Don’t Post This?
This series of hexidecimal numbers should not posted according to some people:
09-F9-11-02-9D-74-E3-5B-D8-41-56-C5-63-56-88-C0
So, why are they there?
See rootkit to understand why.
The creator of that sequence has authorized its publication.
8 comments
OK, Bryan, you’ve out-geeked me on this one. I know vaguely about rootkits, and the wiki filled in my general understanding of how they hide themselves, but I have no idea about that sequence, and you’ll forgive me if I’m too much of a coward to google it. I’m sure I’m not the only ignorant one out here; enlighten us, please.
That is the code needed to unlock one of the encryption methods used on DVDs that makes the DVD you just bought unusable in your DVD player. This is just another copyright protection scheme that doesn’t work as planned because it was apparently designed to only accommodate people who use DVD players set for specific regions, rather than non-specific players that are used on computers.
You actually need a lot more information for this to be useful, but this is what the “industry” has been complaining about at Digg. They apparently are too stupid to understand that the relatively small number of people to whom this would be useful, can derive it themselves.
Elayne has it up, as does Cannablog.
If they would create a workable system, no one would care. There were systems back in the bad old days that didn’t screw things up, and worked, while protecting copyrights. It can be done, but the “industry” doesn’t want to spend the money to do it right.
damn .. and here I thought it was the code to unlock the universe, not my HD-DVD.
If the idiots in the industry had left it alone, it would have faded with the piano playing cat.

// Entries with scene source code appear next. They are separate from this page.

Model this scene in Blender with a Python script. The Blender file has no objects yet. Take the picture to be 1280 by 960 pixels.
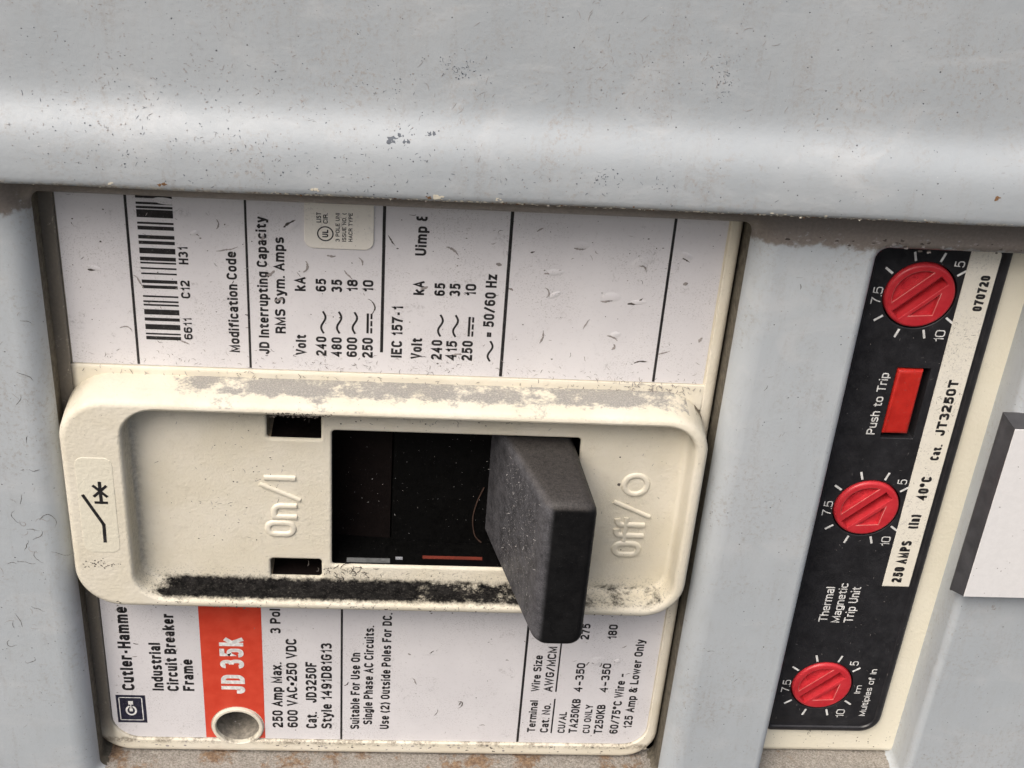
import bpy, bmesh, math, random
from mathutils import Vector, Matrix
from mathutils.geometry import tessellate_polygon

SC = bpy.context.scene
COL = SC.collection
MM = 0.001            # everything below is written in millimetres

# ------------------------------------------------------------------ camera
cam_d = bpy.data.cameras.new("camera")
cam_d.sensor_width = 36.0
cam_d.lens = 1739.2 / 1280 * 36.0
cam_d.clip_start = 0.005
cam_d.clip_end = 2000.0
cam = bpy.data.objects.new("camera", cam_d)
COL.objects.link(cam)
_r = Vector((0.99665187, -0.04532171, 0.06805145))
_u = Vector((-0.03406509, 0.5264575, 0.84951873))
_f = Vector((0.07432784, 0.84899261, -0.52315096))
cam.matrix_world = Matrix(((_r.x, _u.x, -_f.x, -12.83 * MM), (_r.y, _u.y, -_f.y, -160 * MM),
                           (_r.z, _u.z, -_f.z, 114.62 * MM), (0, 0, 0, 1)))
SC.camera = cam

# ------------------------------------------------------------------ light
SUN_DIR = Vector((-0.38, -0.52, 0.80)).normalized()      # towards the sun
SUN_EL = math.asin(SUN_DIR.z)
SUN_AZ = math.atan2(SUN_DIR.x, SUN_DIR.y)                 # from +Y towards +X
w = bpy.data.worlds.new("World")
SC.world = w
w.use_nodes = True
nt = w.node_tree
bg = nt.nodes["Background"]
sky = nt.nodes.new("ShaderNodeTexSky")
sky.sky_type = 'NISHITA'
sky.sun_disc = False
sky.sun_elevation = SUN_EL
sky.sun_rotation = SUN_AZ
sky.air_density = 1.0
sky.dust_density = 6.0
sky.ozone_density = 0.6
bg.inputs[1].default_value = 0.15
nt.links.new(sky.outputs[0], bg.inputs[0])
sun_d = bpy.data.lights.new("sun", 'SUN')
sun_d.energy = 2.4
sun_d.angle = math.radians(42)
sun_d.color = (1.0, 0.97, 0.93)
sun = bpy.data.objects.new("sun", sun_d)
COL.objects.link(sun)
sun.location = SUN_DIR * 2
sun.rotation_euler = SUN_DIR.to_track_quat('Z', 'Y').to_euler()
SC.view_settings.view_transform = 'Standard'
SC.view_settings.look = 'None'
SC.view_settings.exposure = 0.0
SC.view_settings.gamma = 1.0
SC.render.engine = 'CYCLES'
SC.cycles.max_bounces = 8

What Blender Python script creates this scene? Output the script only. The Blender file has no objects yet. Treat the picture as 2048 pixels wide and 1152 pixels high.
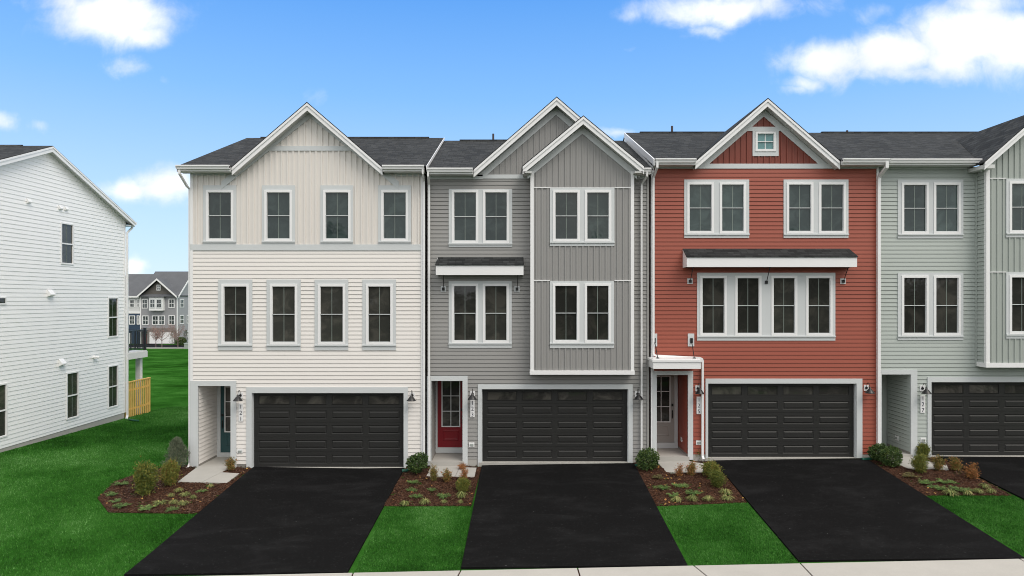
import bpy, bmesh, math, random
import numpy as np
from mathutils import Vector
from mathutils.geometry import tessellate_polygon
R = math.radians
scene = bpy.context.scene
col = scene.collection
F, CX, HY, D0, CZ = 1365.0, 1024.0, 598.0, 22.2, 5.5

# ------------------------------------------------------------------ camera
cam = bpy.data.cameras.new('camera'); cam.lens = 24.0; cam.sensor_width = 36.0
cam.shift_y = 22/2048; cam.clip_end = 9000; cam.clip_start = 0.1
co = bpy.data.objects.new('camera', cam); col.objects.link(co)
co.location = (0, -D0, CZ); co.rotation_euler = (R(90), 0, 0)
scene.camera = co

# ------------------------------------------------------------------ light
scene.view_settings.view_transform = 'Standard'; scene.view_settings.look = 'None'
scene.view_settings.exposure = 0.29
scene.cycles.filter_width = 1.0; scene.view_settings.gamma = 1.0
SUN_EL, SUN_AZ = 52, 42            # elevation; degrees to the right of straight behind the camera
sun = bpy.data.lights.new('sun', 'SUN'); sun.energy = 1.5; sun.angle = R(34); sun.color = (1.0, .92, .82)
so = bpy.data.objects.new('sun', sun); col.objects.link(so)
sd = Vector((math.sin(R(SUN_AZ))*math.cos(R(SUN_EL)), -math.cos(R(SUN_AZ))*math.cos(R(SUN_EL)), math.sin(R(SUN_EL))))
so.rotation_euler = (-sd).to_track_quat('-Z', 'Y').to_euler()

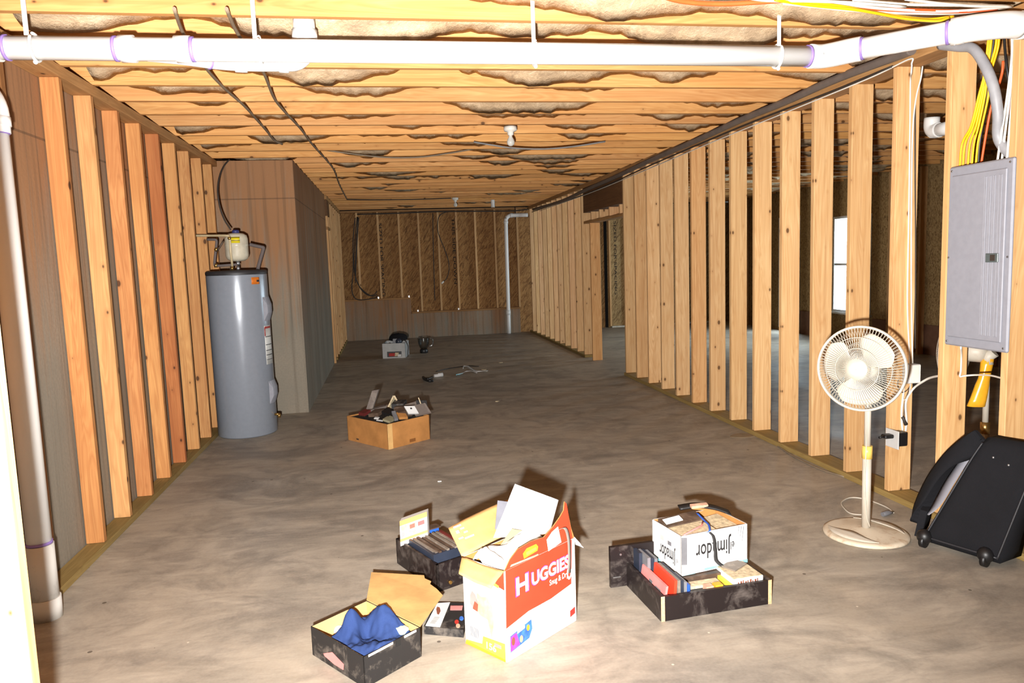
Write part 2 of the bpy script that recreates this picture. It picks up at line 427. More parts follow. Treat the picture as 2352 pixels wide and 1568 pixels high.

If I may indulge myself in an off-topic rant here, another thing I’d love “the industry” to stop doing is (a) putting trailers on DVDs (if I wanted to sit through 10 minutes of advertisements for other movies put out by the same or related companies, I wouldn’t be sitting in my recliner at home with my feet up) and (b) trying to outdo themselves (and each other) with the fancy-schmancy menu-cum-video-game-esque thingies at the start. All I want or need out of a menu at the start of a DVD is a list of my options. I don’t need fancy graphics, “cool” wording, branding, or special music.
Then again, I’m thinking of a DVD primarily as a media device for delivering content that I’ve bought and paid for. That was my first mistake; I’m sure to the studios and marketing companies, it’s all about making sure they maximize their profits and minimize my ability to do anything with their product of which they don’t approve.
http://icanhascheezburger.com/2007/05/01/09-f9-11-02-9d-74-e3-5b/
Thanks, Bryan.
I broke my first and only copy protection scheme back in the days of the IBM AT, used the results to do something that was legitimate under the software license as I read it, and immediately lost interest in hacking of all sorts. I didn’t really break the scheme; I found a blind spot in it. Ho-hum.
I no longer buy media with burdensome DRM schemes. I play DVDs only in a DVD player and CDs only in a CD player, never, ever in my computers. Some online vendors of music have begun to realize the folly of DRM; they have begun to understand that most of us would much rather pay 30 cents more for a song that we can use pretty much anywhere, as copyright laws allowed us to do for decades before the RIAA co-opted Fritz Hollings, than put up with media-specific crap while supporting people who sue the socks off of college students. Reasonable people can support the notion of copyright without tolerating the unreasonable behavior of the content industry.
It isn’t really OT, Michael, as this is really about arrogance. I remember when car dealers would drill holes in the trunk lids of new cars to install their advertising. I remember it because my Mother refused to take delivery of a car she ordered when they did it after she had specifically told them not to, and had those instructions written on the order. You don’t buy something to read or watch advertising.
That’s a hoot, CG, and the note in comments is correct – this is more about censorship by intimidation, than copy protection.
With the IBM-XT and the AT you almost always had to remove the copy protection schemes to get the software to work, as most of the “name” programs weren’t designed to work from a hard drive, much less a network.
If you want to sell to consumers, it has to be transparent. End users don’t want to screw around, they want to drop it in the drawer and have it work.